Layoffs – you’re doing it wrong
The layoffs in Silicon Valley have started and will likely continue for some time.
Friday on Techcrunch, Arrington asserted that some of the layoffs weren’t being done because of the economic conditions, but because the companies were utilizing the changing public sentiment to trim underperforming staff.
This is the wrong approach to reducing staff. The two forms of staff reductions are significantly different and confusing them provides a mixed message to employees that destroys morale.
Reductions In Force (RIFs) are layoffs that abolish positions. They are not performance-related and typically result from a company that downsizes or restructures. Many states have legal guidelines that govern RIFs, but in general they offer more protection to employers than performance-related firings. Nearly all layoffs you read about are technically RIFs.
Performance-related firings require much greater documentation on behalf of the employer. Lazy managers may not counsel or document poor employee performance properly. This leaves companies vulnerable to lawsuits. So, some companies choose to fire poor-performers en-masse and describe the action as a RIF.
I think we went through 3 layoff cycles on our way to stabilizing Quova. The first cycle was truly a layoff - we had built the company far faster than our customer base. We lost some very good people, but our burn rate was way too high and startup economics were different in 2002 than they were in 2000. In general, morale survived intact.
However, we began to mix layoffs and performance-related reductions in the next two cycles. After each layoff, the message would typically be that the company was stable now and people didn’t need to fear for their jobs. This was a true statement and it remained largely true throughout, but it felt hollower after each successive layoff. Morale plummeted and took at least two years and nearly full turnover for it to recover.
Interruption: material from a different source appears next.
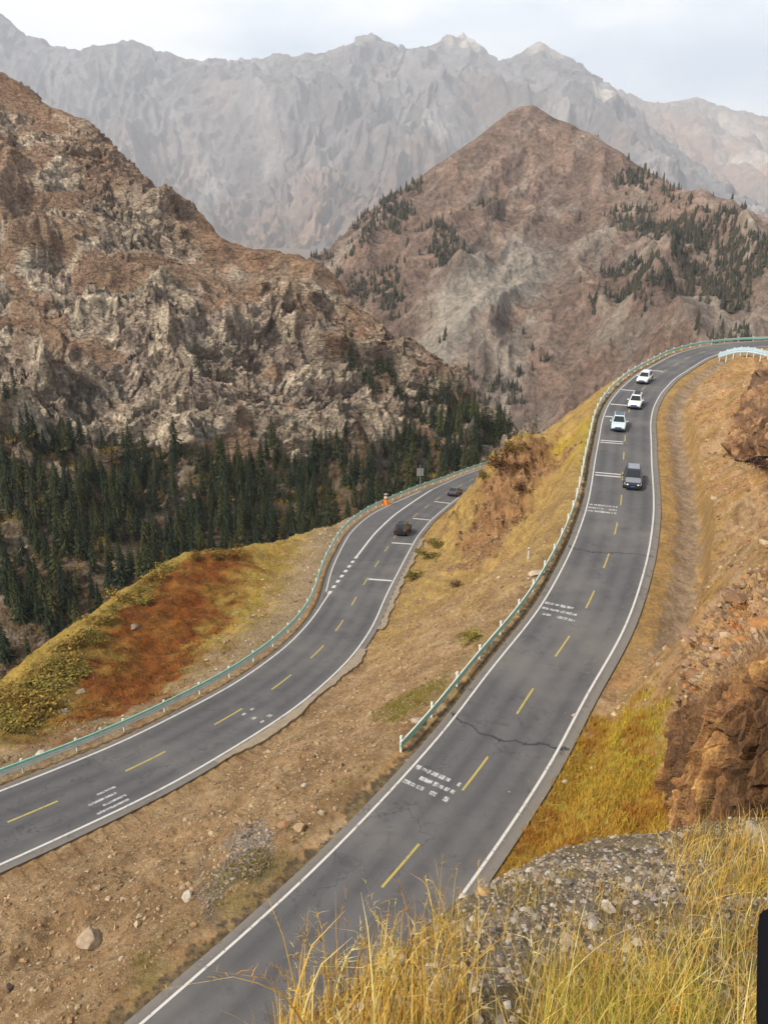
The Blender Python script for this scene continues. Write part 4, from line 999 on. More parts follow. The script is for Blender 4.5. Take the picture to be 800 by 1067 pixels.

If you are disguising a mass-firing as a RIF, you cannot provide open and honest communications to your employees. This breeds mistrust and all of the bad things that accompany it.
The bottom line is fire your underperformers for underperformaing. If you are firing several of them at the same time you’ve already fucked up. You need to be asking why you didn’t fire them individually earlier. Don’t be lazy and don’t allow your managers to be lazy.